Labour MP Brian White also attended the meeting. He said that between a quarter and a third of his constituency work is now carried out online, and that he too has been collecting email addresses from his web site, www.brianwhite.org.uk. "People who sign up get regular mailings via email," White said.

Richard Allan, Liberal Democrat MP for Sheffield Hallam, agreed that online chats are a good way of collecting email addresses. He believes it's important for people realise that an MP's site can direct constituents who are seeking an answer to the correct place on the Web, especially if the query is not one that an MP can answer.

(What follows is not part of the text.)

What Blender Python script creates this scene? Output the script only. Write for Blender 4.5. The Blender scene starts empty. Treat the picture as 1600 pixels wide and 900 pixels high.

Sir George Young also amused the audience with tales of the online exploits of some other MPs. On one Web site boasted a "question and answer" forum that contained no questions, while another MP's contact page warns that "this email address cannot be used to contact me."

Barbara Follett emphasised the heavy workload that MPs and their assistants cope with, pointing out that it simply might not be possible for them to handle a great many number of emails each day as well as their normal snail-mail postbag.

Richard Allan agrees that MPs can't simply embrace the Internet on top of all their existing work. "Select committees could hold an online session where they could question witnesses over the Internet. However, if they did that for one hour it would have to replace an hour of face-to-face questioning, rather than being in addition to it," he said.